Core Thermal Limits Flashcards
Total Peaking Factor Fq(T)
Max local linear power density in the core divided by average linear power density in core
Fq(T)=(Max Kw/ft)/(Ave Kw/ft)
How to calculate Max linear power density in the core?
Given the Total Heat Flux Hot Channel Factor (or Total Core Peaking Factor, Fq(T)).
Calculate Ave Linear Power Density.
Max Kw/ft=Fq(T)•Ave Power Density.
Calculate Average Linear Power Density.
Ave Kw/ft=(MW•1000kW/MW)/(#fuel assemblies•#rods/assembly•ft/rod)
Can substitute total rods for #assemblies•#rods/assembly if already known.
Thermal limit for Cladding and why.
2200F to prevent EXCESSIVE cladding oxidation from zirconium water reaction.
1800F is the point where the oxidation reaction starts.
How is cladding thermal limit protected?
Limit on Nuclear Enthalpy Rise Hot Channel Factor
Protects against DNBR.
What is Nuclear Enthalpy Rise Hot Channel Factor?
FdeltaH(N)
=(Total integrated kW for Rod with greatest kW/ft)/(Total kW for Ave fuel rod)
DNBR concern
Melting point for PWR UO2 fuel
5200F
Limit for core temp to prevent melting
4700F
Typical temp doesn’t exceed 4000F during normal operations.
What does the High Power Trip protect against?
Fuel Pellet melting
What does the Low Pressure RCS trip protect against?
DNBR
What does the RCS Low Flow Trip protect against?
Fuel Pellet melting and DNBR
Why are slow transients a potential concern on the plant?
Slow depressurization of the RCS could be a DNBR concern.
Calculate DNBR
DNBR=CHF/AHF
Higher is mo betta!
When is AFD not applicable per tech specs?
Below 50% power.
Explain Most Limiting Channel concerns with respect to DNB
Unrodded fuel assemblies have an area with 4 fuel rods.
Assemblies with rods have thimble spaces for the rod and 3 fuel assemblies.
Thimble tube is wide and reduces flow thru that assembly.
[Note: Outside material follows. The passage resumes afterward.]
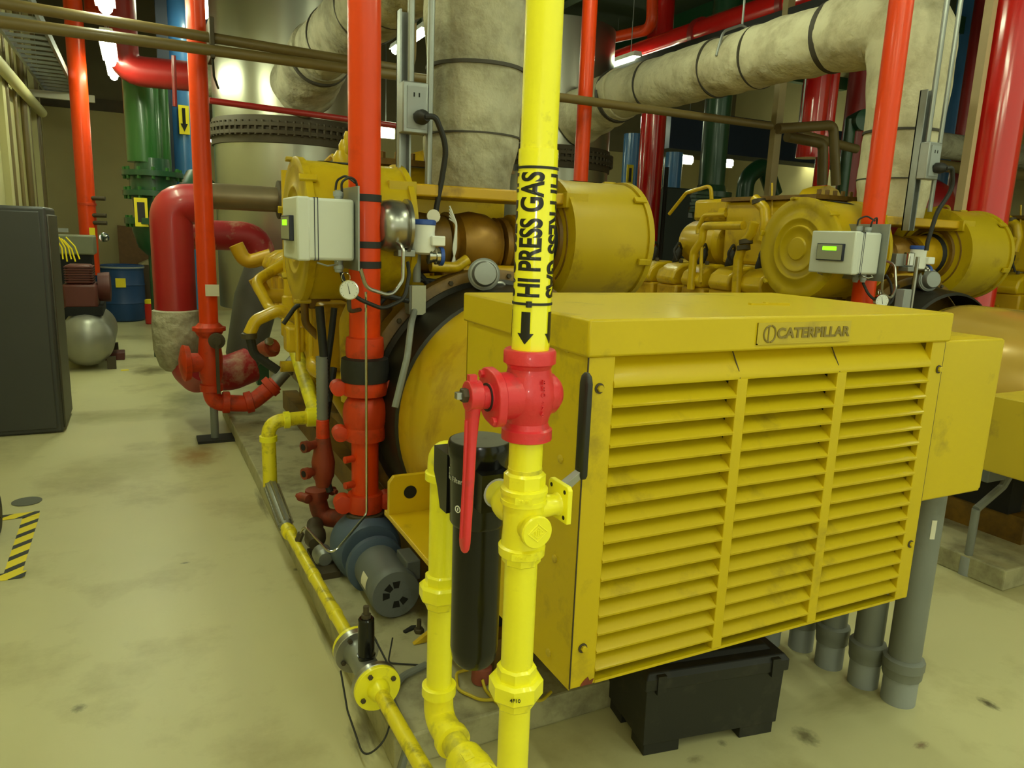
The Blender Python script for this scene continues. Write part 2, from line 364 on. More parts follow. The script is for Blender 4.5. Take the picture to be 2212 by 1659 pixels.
# cut the arrow into strips so that it bends with the pipe
def strips(poly_rows):
    vv = []; ff = []
    for (x0, x1, a0, a1) in poly_rows:
        for j in range(6):
            o = len(vv)
            for x, a in ((x0, a0), (x1, a1)):
                for q in (j, j+1): vv.append(V((x, -a+2*a*q/6, .0005)))
            ff.append((o, o+1, o+3, o+2))
    return vv, ff
va, fa = strips([(-.028, -.010, .0005, .0145), (-.010, .026, .0078, .0078)])
for deg in (-17, 70, 160, 252): wrap(va, fa, 1.502, math.radians(deg), .0328, False, 'flow_arrow', sl)
for z, d in ((1.760, RGT*-1+TOC*.2), (1.541, TOC*1-RGT*.15)):
    d = d.normalized(); zt = MB().lathe((GX, GY, z-.0022), (0, 0, 1), [(0, .0328), (.0002, .0342), (.0042, .0342), (.0044, .0328)], 40).build('cable_tie', M_rubber, sl)
    c = V((GX, GY, z))+d*.0355; MB().box(-.004, .004, -.003, .003, -.005, .005, Matrix.Translation(c)).build('tie_head', M_rubber, zt, smooth=False)

# red plug valve (z 1.304 .. 1.461), stem pointing to -X
t = thing('plug_valve', 'red cast plug valve with a long hanging lever on the yellow gas pipe', 'valve', (GX, GY, 1.304))
b = MB().lathe((GX, GY, 1.302), (0, 0, 1), [(0, .041), (.002, .0445), (.020, .0445), (.023, .040), (.032, .0365), (.045, .040), (.06, .0465), (.08, .050), (.098, .0465), (.115, .040), (.127, .0375), (.134, .0405), (.137, .0455), (.156, .0455), (.160, .043), (.160, .031)], 36, cap=False)
b.lathe((GX, GY, 1.382), (1, 0, 0), [(-.062, .040), (-.02, .042), (.02, .042), (.045, .036), (.056, .026), (.06, .01)], 28)
b.build('valve_body', M_red, t)
fl_ = MB()
pts = []
for i in range(32):
    a = 2*PI*i/32; rr = .045+.010*max(0, math.cos(2*(a-.9)))**2
    pts.append((rr*math.cos(a), rr*math.sin(a)))
fl_.prism(pts, (GX-.075, GY, 1.382), (0, 1, 0), (0, 0, 1), (1, 0, 0), .016)
fp = fl_.build('gland_flange', M_red, t, bev=.002)
for a in (.9, .9+PI): MB().nut((GX-.081, GY+.045*math.cos(a), 1.382+.045*math.sin(a)), (GX-.056, GY+.045*math.cos(a), 1.382+.045*math.sin(a)), .0075).build('bolt', M_red, fp)
MB().lathe((GX-.075, GY, 1.382), (-1, 0, 0), [(0, .024), (.004, .024), (.0041, .020), (.024, .020), (.028, .017)], 24).build('stem_collar', M_red, t)
MB().lathe((GX-.078, GY, 1.382), (-1, 0, 0), [(0, .0245), (.002, .0245)], 24).build('stem_seal', M_rubber, t)
hx = GX-.106
hd = MB()
hp = []
for i in range(40):
    a = 2*PI*i/40; hp.append((.024*math.cos(a), .026*math.sin(a)))
hd.prism(hp, (hx-.010, GY, 1.386), (0, 1, 0), (0, 0, 1), (1, 0, 0), .024)
prof = [(1.372, .017, .011), (1.34, .0125, .010), (1.30, .012, .008), (1.24, .0135, .008), (1.18, .0145, .0075), (1.128, .015, .007), (1.116, .013, .006), (1.108, .007, .004)]
rings = []
for z, wy, wx in prof:
    xo = hx+.002-(1.372-z)*.035
    rings.append([(xo+wx*math.copysign(abs(math.cos(a))**.6, math.cos(a)), GY+wy*math.copysign(abs(math.sin(a))**.6, math.sin(a)), z) for a in [2*PI*j/20 for j in range(20)]])
hd.rings(rings)
hl = hd.build('lever', M_red, t, bev=.0015)
# groove down the lever's outer face
MB().tube([(hx-.0085, GY, 1.345), (hx-.0095, GY, 1.25), (hx-.0128, GY, 1.135)], .0042, 8).build('lever_rib', M_red, hl)
MB().nut((hx-.020, GY, 1.388), (hx-.008, GY, 1.388), .013, 6).build('stem_nut', M_gasket, hl)
MB().nut((hx-.030, GY, 1.388), (hx-.019, GY, 1.388), .008, 4, PI/4).build('square_stem', M_steel, hl)
MB().box(hx-.008, hx+.006, GY-.006, GY+.006, 1.41, 1.422).build('stop_lug', M_red, hl, smooth=False)
# cast marks on the bulge facing the room
mk = MB()
for i in range(6):
    a = -0.55+.0*i; z = 1.412-.011*i
    d = TOC*math.cos(.55)+RGT*math.sin(.55)
    c = V((GX, GY, z))+d*(.0475); ex = V((0, 0, 1)); ey = (TOC*-math.sin(.55)+RGT*math.cos(.55))
    flat_text(mk, 'BROS76'[i], .011, c, ey, ex, .0025)
mk.build('cast_marks', M_red, t)

t = thing('pipe_nipple', 'short yellow pipe between the red valve and the yellow ball valve', 'pipe', (GX, GY, 1.235))
MB().cyl((GX, GY, 1.235), (GX, GY, 1.306), .0300, n=40).build('pipe', M_gas, t)
MB().lathe((GX, GY, 1.24), (0, 0, 1), [(0, .0302), (.0005, .0307), (.010, .0307), (.0105, .0302)], 36).build('thread_band', M_gas2, t)

# yellow ball valve z 1.073 .. 1.243
t = thing('ball_valve', 'yellow three-way ball valve with round capped front and black upright lever', 'valve', (GX, GY, 1.073))
b = MB().lathe((GX, GY, 1.086), (0, 0, 1), [(0, .039), (.002, .042), (.018, .043), (.021, .038), (.05, .036), (.085, .037), (.098, .038), (.1, .042), (.108, .042), (.1085, .0405), (.119, .0405), (.1195, .0425), (.127, .0425), (.13, .038)], 36)
b.build('valve_body', M_gas, t)
MB().nut((GX, GY, 1.212), (GX, GY, 1.243), .0375, 8, .3).build('end_nut', M_gas, t)
MB().nut((GX, GY, 1.070), (GX, GY, 1.089), .0355, 8, .3).build('end_nut', M_gas, t)
cp = MB().lathe((GX, GY-.02, 1.148), (0, -1, 0), [(0, .025), (.02, .026), (.024, .029), (.034, .0295), (.037, .0275)], 32).build('front_cap', M_gas, t)
lg = MB()
cz = V((GX, GY-.0575, 1.148))
for s_, w_ in ((.019, .0016), (.012, .0012)):
    P = [V((s_, 0, 0)), V((0, 0, s_*.85)), V((-s_, 0, 0)), V((0, 0, -s_*.85))]
    for i in range(4): lg.cyl(cz+P[i], cz+P[(i+1) % 4], w_*.6, n=6)
for i in (-1, 0, 1): lg.box(cz.x+i*.0045-.0012, cz.x+i*.0045+.0012, cz.y-.001, cz.y+.001, cz.z-.004-(1-abs(i))*.001, cz.z+.004+(1-abs(i))*.001)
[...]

Power production is less with 3 rods making coolant colder in that assembly which results in higher flux. Net result is higher than Ave power density in Thimble assemblies and higher Enthalpy rise.
Net result is thimble assemblies are more likely to reach DNB.
What happens to the Pool Boiling Curve if RCS pressure is lowered?
The curve shifts to the left which puts the actual RCS condition (based on heat flux) further to the right on the curve (closer to DNB).
What is Fuel Densification?
First 200 hours of fuel cycle.
Elimination of small pores in the UO2 pellets.
Helium gap gets bigger and thermal conductivity gets worse.
Fuel centerline temp increases during this period.
Also increases linear power density due to same kW with smaller area.
How to calculate QPTR
Ratio of max upper excore to ave upper excore.
OR
Ratio of max lower excore to ave lower excore.
Whichever of these is greater is the QPTR
What does DNBR ensure?
Provides 95% probability that 95% of the fuel is not experiencing DNB.
In other words, a small percentage of fuel is allowed to exceed CHF by design.
Thermal Hydraulics question:
Head loss is proportional to what?
H(L) is directly proportional to the square of fluid velocity
And
Inversely proportional to channel cross sectional area (Diameter).
Thermal hydraulics:
Calculate core bypass flow.
Q-dot(Rx vessel)=Q-dot(core)+Q-dot(bypass)
m-dot(Rx vessel)=m-dot(core)+m-dot(bypass).
Thermal hydraulics:
Relationship of power change to change in mass flow rate for natural circ.
Cube root of power change is proportional to the change in mass flow rate.
[Power(f)\Power(o)]^(1/3)=[m-dot(f)/m-dot(o)]
Thermal hydraulics:
Ratio of change in core Delta T to change in mass flow rate for natural circ
Square root of change in Core Delta T is proportional to the change in mass flow rate.
[DeltaT(f)/DeltaT(o)]^(1/2)=m-dot(f)/m-dot(o).
Thermal hydraulics:
Ratio of power change to change in Core a delta T for natural circ
Cube root of power change is proportional to square root of Core Delta T change.
[power(f)/power(o)]^(1/3)=[DeltaT(f)/DeltaT(o)]^(1/2). OR
[power(f)/power(o)]^(2/3)=[DeltaT(f)/DeltaT(o)].